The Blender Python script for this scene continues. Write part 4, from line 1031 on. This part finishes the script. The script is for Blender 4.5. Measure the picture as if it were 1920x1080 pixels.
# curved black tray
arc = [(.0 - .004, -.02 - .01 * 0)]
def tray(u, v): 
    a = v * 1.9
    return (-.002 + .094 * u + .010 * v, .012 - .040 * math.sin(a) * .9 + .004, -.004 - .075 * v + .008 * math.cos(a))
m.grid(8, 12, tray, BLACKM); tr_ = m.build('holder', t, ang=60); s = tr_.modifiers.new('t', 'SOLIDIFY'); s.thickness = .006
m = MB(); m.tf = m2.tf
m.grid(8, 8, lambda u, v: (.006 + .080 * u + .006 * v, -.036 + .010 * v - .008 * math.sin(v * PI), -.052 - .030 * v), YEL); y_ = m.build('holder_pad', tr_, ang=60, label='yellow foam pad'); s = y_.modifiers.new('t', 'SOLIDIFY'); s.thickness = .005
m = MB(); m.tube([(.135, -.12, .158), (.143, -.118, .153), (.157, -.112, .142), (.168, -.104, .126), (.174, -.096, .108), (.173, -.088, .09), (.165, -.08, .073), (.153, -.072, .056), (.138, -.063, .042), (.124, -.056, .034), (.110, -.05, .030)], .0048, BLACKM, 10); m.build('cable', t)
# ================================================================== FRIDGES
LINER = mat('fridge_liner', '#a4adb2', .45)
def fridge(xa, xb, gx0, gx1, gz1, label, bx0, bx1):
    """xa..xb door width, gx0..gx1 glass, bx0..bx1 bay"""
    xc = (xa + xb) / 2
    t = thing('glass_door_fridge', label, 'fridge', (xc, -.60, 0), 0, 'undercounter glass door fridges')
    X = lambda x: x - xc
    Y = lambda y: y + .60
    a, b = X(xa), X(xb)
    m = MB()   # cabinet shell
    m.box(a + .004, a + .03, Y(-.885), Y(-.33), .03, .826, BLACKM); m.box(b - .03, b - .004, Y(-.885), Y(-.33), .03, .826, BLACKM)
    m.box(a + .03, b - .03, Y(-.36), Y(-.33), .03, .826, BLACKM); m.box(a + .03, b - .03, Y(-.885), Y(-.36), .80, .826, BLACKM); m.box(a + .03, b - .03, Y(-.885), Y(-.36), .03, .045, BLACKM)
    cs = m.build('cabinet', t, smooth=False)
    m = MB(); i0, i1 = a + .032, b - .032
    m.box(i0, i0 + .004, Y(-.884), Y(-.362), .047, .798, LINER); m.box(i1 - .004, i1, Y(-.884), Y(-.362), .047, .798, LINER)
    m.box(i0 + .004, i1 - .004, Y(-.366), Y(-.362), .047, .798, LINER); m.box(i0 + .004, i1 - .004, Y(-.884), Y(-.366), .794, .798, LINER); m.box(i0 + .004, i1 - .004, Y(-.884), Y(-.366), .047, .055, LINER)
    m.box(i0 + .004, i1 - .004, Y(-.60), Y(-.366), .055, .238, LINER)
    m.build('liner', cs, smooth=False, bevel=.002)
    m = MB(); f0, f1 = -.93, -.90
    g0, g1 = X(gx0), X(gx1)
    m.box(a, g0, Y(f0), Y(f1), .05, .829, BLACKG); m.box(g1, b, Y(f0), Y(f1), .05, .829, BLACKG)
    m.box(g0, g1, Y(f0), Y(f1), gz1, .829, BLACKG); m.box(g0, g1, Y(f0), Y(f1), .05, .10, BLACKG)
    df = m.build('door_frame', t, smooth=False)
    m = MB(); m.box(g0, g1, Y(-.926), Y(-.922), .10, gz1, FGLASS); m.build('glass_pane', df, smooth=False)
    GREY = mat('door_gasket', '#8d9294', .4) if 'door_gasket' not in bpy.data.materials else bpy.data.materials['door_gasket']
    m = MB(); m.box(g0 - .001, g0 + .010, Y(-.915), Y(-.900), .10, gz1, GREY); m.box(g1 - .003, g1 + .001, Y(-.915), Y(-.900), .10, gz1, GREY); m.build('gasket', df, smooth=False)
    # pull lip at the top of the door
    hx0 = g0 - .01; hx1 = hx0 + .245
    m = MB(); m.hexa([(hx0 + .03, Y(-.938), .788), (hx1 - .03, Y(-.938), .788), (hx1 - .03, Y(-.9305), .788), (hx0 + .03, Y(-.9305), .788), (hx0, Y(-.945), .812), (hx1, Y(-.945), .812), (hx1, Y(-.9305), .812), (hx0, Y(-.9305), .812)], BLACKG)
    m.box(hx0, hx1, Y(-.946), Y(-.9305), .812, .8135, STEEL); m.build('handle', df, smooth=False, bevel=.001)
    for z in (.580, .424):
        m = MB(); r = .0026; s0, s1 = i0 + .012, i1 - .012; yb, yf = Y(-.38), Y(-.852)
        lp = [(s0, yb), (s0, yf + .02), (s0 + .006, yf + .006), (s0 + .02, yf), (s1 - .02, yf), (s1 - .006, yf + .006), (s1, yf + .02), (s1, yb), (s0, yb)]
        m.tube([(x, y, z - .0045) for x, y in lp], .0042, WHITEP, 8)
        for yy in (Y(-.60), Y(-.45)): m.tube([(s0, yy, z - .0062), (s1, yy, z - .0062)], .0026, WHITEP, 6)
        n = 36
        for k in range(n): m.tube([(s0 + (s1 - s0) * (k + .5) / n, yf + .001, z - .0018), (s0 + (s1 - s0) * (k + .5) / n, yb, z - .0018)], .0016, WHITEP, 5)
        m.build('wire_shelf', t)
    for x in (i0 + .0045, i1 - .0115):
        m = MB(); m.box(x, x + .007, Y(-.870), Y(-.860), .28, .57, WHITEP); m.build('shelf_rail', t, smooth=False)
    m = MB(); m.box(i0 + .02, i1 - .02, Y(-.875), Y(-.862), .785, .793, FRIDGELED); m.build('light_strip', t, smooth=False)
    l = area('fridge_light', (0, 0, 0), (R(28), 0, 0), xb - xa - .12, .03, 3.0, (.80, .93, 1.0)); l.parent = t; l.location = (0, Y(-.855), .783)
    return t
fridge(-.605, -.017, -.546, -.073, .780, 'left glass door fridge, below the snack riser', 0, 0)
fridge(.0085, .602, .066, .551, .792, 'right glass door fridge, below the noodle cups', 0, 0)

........

Problem to work on: Without leaving anything out, quote all the data.

Result:
The Blender Python script for this scene continues. Write part 4, from line 1031 on. This part finishes the script. The script is for Blender 4.5. Measure the picture as if it were 1920x1080 pixels.
# curved black tray
arc = [(.0 - .004, -.02 - .01 * 0)]
def tray(u, v): 
    a = v * 1.9
    return (-.002 + .094 * u + .010 * v, .012 - .040 * math.sin(a) * .9 + .004, -.004 - .075 * v + .008 * math.cos(a))
m.grid(8, 12, tray, BLACKM); tr_ = m.build('holder', t, ang=60); s = tr_.modifiers.new('t', 'SOLIDIFY'); s.thickness = .006
m = MB(); m.tf = m2.tf
m.grid(8, 8, lambda u, v: (.006 + .080 * u + .006 * v, -.036 + .010 * v - .008 * math.sin(v * PI), -.052 - .030 * v), YEL); y_ = m.build('holder_pad', tr_, ang=60, label='yellow foam pad'); s = y_.modifiers.new('t', 'SOLIDIFY'); s.thickness = .005
m = MB(); m.tube([(.135, -.12, .158), (.143, -.118, .153), (.157, -.112, .142), (.168, -.104, .126), (.174, -.096, .108), (.173, -.088, .09), (.165, -.08, .073), (.153, -.072, .056), (.138, -.063, .042), (.124, -.056, .034), (.110, -.05, .030)], .0048, BLACKM, 10); m.build('cable', t)
# ================================================================== FRIDGES
LINER = mat('fridge_liner', '#a4adb2', .45)
def fridge(xa, xb, gx0, gx1, gz1, label, bx0, bx1):
    """xa..xb door width, gx0..gx1 glass, bx0..bx1 bay"""
    xc = (xa + xb) / 2
    t = thing('glass_door_fridge', label, 'fridge', (xc, -.60, 0), 0, 'undercounter glass door fridges')
    X = lambda x: x - xc
    Y = lambda y: y + .60
    a, b = X(xa), X(xb)
    m = MB()   # cabinet shell
    m.box(a + .004, a + .03, Y(-.885), Y(-.33), .03, .826, BLACKM); m.box(b - .03, b - .004, Y(-.885), Y(-.33), .03, .826, BLACKM)
    m.box(a + .03, b - .03, Y(-.36), Y(-.33), .03, .826, BLACKM); m.box(a + .03, b - .03, Y(-.885), Y(-.36), .80, .826, BLACKM); m.box(a + .03, b - .03, Y(-.885), Y(-.36), .03, .045, BLACKM)
    cs = m.build('cabinet', t, smooth=False)
    m = MB(); i0, i1 = a + .032, b - .032
    m.box(i0, i0 + .004, Y(-.884), Y(-.362), .047, .798, LINER); m.box(i1 - .004, i1, Y(-.884), Y(-.362), .047, .798, LINER)
    m.box(i0 + .004, i1 - .004, Y(-.366), Y(-.362), .047, .798, LINER); m.box(i0 + .004, i1 - .004, Y(-.884), Y(-.366), .794, .798, LINER); m.box(i0 + .004, i1 - .004, Y(-.884), Y(-.366), .047, .055, LINER)
    m.box(i0 + .004, i1 - .004, Y(-.60), Y(-.366), .055, .238, LINER)
    m.build('liner', cs, smooth=False, bevel=.002)
    m = MB(); f0, f1 = -.93, -.90
    g0, g1 = X(gx0), X(gx1)
    m.box(a, g0, Y(f0), Y(f1), .05, .829, BLACKG); m.box(g1, b, Y(f0), Y(f1), .05, .829, BLACKG)
    m.box(g0, g1, Y(f0), Y(f1), gz1, .829, BLACKG); m.box(g0, g1, Y(f0), Y(f1), .05, .10, BLACKG)
    df = m.build('door_frame', t, smooth=False)
    m = MB(); m.box(g0, g1, Y(-.926), Y(-.922), .10, gz1, FGLASS); m.build('glass_pane', df, smooth=False)
    GREY = mat('door_gasket', '#8d9294', .4) if 'door_gasket' not in bpy.data.materials else bpy.data.materials['door_gasket']
    m = MB(); m.box(g0 - .001, g0 + .010, Y(-.915), Y(-.900), .10, gz1, GREY); m.box(g1 - .003, g1 + .001, Y(-.915), Y(-.900), .10, gz1, GREY); m.build('gasket', df, smooth=False)
    # pull lip at the top of the door
    hx0 = g0 - .01; hx1 = hx0 + .245
    m = MB(); m.hexa([(hx0 + .03, Y(-.938), .788), (hx1 - .03, Y(-.938), .788), (hx1 - .03, Y(-.9305), .788), (hx0 + .03, Y(-.9305), .788), (hx0, Y(-.945), .812), (hx1, Y(-.945), .812), (hx1, Y(-.9305), .812), (hx0, Y(-.9305), .812)], BLACKG)
    m.box(hx0, hx1, Y(-.946), Y(-.9305), .812, .8135, STEEL); m.build('handle', df, smooth=False, bevel=.001)
    for z in (.580, .424):
        m = MB(); r = .0026; s0, s1 = i0 + .012, i1 - .012; yb, yf = Y(-.38), Y(-.852)
        lp = [(s0, yb), (s0, yf + .02), (s0 + .006, yf + .006), (s0 + .02, yf), (s1 - .02, yf), (s1 - .006, yf + .006), (s1, yf + .02), (s1, yb), (s0, yb)]
        m.tube([(x, y, z - .0045) for x, y in lp], .0042, WHITEP, 8)
        for yy in (Y(-.60), Y(-.45)): m.tube([(s0, yy, z - .0062), (s1, yy, z - .0062)], .0026, WHITEP, 6)
        n = 36
        for k in range(n): m.tube([(s0 + (s1 - s0) * (k + .5) / n, yf + .001, z - .0018), (s0 + (s1 - s0) * (k + .5) / n, yb, z - .0018)], .0016, WHITEP, 5)
        m.build('wire_shelf', t)
    for x in (i0 + .0045, i1 - .0115):
        m = MB(); m.box(x, x + .007, Y(-.870), Y(-.860), .28, .57, WHITEP); m.build('shelf_rail', t, smooth=False)
    m = MB(); m.box(i0 + .02, i1 - .02, Y(-.875), Y(-.862), .785, .793, FRIDGELED); m.build('light_strip', t, smooth=False)
    l = area('fridge_light', (0, 0, 0), (R(28), 0, 0), xb - xa - .12, .03, 3.0, (.80, .93, 1.0)); l.parent = t; l.location = (0, Y(-.855), .783)
    return t
fridge(-.605, -.017, -.546, -.073, .780, 'left glass door fridge, below the snack riser', 0, 0)
fridge(.0085, .602, .066, .551, .792, 'right glass door fridge, below the noodle cups', 0, 0)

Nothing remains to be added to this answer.